John’s neighborhood was filled with people of all colors, ethnicities, cultures and traditions. Italians, Jews, Irish, Native Americans and many others living and working together side by side, on streets filled with the sights and sounds of their businesses, schools, churches and synagogues. They needed each other to survive, and they forged a common bond against poverty and circumstance. And although they were forcefully isolated, they were at the same time insulated and protected by the fences of prejudice and discrimination that surrounded them on all sides.
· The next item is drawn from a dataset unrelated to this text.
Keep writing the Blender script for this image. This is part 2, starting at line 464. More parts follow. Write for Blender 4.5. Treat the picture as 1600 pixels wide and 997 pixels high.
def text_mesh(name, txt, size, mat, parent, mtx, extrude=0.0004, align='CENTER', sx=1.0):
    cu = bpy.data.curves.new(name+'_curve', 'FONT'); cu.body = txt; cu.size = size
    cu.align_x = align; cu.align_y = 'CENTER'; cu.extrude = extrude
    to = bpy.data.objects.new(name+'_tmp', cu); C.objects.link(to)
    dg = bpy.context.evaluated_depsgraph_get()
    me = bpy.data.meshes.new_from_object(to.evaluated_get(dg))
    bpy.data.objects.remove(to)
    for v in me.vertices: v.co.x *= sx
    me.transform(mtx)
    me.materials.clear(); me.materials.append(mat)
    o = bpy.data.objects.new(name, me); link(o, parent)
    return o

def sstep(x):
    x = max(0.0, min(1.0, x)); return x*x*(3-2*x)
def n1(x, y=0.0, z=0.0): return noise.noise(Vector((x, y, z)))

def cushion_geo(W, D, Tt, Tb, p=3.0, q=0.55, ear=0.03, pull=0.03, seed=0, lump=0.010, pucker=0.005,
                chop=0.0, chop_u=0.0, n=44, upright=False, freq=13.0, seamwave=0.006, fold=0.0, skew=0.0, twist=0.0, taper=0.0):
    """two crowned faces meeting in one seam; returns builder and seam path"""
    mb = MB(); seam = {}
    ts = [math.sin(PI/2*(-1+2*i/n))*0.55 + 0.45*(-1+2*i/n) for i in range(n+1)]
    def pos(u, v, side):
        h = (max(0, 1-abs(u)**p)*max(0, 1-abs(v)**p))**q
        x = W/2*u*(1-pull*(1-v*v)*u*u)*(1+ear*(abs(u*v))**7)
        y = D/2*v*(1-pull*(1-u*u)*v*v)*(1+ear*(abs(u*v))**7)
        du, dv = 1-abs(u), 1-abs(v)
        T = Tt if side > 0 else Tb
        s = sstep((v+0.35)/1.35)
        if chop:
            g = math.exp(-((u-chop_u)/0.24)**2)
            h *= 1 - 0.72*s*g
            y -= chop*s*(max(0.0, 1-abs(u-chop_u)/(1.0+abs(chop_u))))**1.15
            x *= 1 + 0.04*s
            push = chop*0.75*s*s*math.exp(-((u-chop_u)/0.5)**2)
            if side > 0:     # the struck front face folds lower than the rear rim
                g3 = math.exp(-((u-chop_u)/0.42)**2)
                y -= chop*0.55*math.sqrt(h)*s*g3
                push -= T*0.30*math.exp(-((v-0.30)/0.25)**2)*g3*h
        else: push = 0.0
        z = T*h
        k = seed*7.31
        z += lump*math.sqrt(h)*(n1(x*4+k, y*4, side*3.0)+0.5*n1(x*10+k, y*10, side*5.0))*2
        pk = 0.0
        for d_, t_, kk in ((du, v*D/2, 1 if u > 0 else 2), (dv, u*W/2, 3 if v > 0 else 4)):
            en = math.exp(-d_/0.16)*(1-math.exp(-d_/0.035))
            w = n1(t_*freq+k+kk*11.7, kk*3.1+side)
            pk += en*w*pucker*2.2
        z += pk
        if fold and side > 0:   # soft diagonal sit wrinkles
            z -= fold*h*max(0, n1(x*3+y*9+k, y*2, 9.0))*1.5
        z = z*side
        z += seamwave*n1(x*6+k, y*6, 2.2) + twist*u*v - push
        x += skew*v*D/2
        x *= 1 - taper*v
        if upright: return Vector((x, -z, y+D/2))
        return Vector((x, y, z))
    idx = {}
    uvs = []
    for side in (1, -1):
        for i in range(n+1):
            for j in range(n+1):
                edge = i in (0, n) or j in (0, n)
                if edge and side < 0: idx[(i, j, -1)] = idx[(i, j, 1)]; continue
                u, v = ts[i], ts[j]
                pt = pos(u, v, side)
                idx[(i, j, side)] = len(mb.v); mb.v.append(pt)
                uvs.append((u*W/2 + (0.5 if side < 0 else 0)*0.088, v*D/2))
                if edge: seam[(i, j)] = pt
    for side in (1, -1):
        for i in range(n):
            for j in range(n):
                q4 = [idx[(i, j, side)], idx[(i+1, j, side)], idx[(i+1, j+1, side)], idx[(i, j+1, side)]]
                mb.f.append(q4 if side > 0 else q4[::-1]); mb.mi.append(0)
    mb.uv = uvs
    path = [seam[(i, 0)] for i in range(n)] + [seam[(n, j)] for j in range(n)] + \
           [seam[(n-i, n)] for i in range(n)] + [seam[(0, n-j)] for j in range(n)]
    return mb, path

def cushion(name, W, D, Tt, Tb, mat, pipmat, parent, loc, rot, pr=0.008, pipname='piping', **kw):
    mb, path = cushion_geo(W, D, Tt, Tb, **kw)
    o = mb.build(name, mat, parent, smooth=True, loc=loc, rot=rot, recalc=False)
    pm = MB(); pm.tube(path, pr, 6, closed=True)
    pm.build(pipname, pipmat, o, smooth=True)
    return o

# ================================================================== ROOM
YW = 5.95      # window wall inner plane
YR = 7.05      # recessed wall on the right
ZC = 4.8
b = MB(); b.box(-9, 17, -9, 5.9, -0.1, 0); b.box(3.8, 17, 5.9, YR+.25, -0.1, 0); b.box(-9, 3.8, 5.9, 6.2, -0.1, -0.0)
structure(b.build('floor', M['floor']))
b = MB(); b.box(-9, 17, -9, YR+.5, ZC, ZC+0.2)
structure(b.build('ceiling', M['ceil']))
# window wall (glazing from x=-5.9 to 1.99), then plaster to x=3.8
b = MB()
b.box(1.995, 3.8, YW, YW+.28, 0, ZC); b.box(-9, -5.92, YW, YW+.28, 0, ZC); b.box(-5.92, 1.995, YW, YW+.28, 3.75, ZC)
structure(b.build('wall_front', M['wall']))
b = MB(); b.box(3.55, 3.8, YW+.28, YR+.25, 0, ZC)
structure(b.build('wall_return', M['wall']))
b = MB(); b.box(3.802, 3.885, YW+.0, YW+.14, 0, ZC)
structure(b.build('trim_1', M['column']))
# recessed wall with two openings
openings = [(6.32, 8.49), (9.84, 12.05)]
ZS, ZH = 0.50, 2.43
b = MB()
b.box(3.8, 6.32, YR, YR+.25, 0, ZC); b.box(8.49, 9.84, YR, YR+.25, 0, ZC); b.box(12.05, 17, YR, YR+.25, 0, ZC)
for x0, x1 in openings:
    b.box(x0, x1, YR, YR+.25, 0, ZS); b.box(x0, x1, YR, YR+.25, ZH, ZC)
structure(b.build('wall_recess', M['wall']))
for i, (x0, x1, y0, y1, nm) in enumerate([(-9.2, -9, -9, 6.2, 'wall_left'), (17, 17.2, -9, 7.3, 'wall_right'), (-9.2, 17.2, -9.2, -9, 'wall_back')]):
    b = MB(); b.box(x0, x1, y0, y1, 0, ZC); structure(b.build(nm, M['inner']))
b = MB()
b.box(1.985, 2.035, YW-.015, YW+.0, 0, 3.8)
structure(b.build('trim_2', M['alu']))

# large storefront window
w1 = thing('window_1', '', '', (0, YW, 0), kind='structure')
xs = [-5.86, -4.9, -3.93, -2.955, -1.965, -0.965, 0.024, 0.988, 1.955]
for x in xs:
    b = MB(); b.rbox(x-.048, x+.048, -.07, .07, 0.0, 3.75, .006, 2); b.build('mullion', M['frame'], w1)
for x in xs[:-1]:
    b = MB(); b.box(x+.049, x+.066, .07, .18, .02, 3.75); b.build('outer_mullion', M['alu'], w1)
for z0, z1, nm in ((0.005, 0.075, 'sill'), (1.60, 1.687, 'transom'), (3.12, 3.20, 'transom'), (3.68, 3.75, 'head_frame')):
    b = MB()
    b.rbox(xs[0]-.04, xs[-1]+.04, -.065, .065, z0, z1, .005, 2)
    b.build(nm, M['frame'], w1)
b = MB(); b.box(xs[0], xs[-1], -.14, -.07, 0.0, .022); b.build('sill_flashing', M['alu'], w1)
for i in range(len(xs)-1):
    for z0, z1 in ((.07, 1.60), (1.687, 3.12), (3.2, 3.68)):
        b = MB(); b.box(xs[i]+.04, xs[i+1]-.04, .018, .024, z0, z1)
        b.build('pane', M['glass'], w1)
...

John carried that childhood model with him throughout his life, from Minnesota to Germany, Hungary, Cuba, Vietnam and beyond. Wherever he went, he recreated the warmth and safety of his neighborhood, and used that unique experience to bring others together. His upbringing in Minneapolis shaped and inspired him, and gave him the quiet strength to overcome impossible challenges.
As a young boy with little opportunity, John could have easily become bitter and discouraged. Instead he turned it around, and broke the chains of prejudice and discrimination and left us with an open window into the rich history of American immigration in the early 20th century.
Writing this book has a very special and personal meaning for me, as John was a close friend of mine, But he was much more than that. I lost my dad when I was a young man, and he became a father figure for me.
We completed 13 hours of interviews with John over two years, and I was thrilled when he asked me to help him transform his words along with a 300-page diary into his autobiography. Sadly, he died in January 2002 at the age of 95, and it was never completed. So, this book is the fulfillment of his wish, and my tribute to this remarkable man.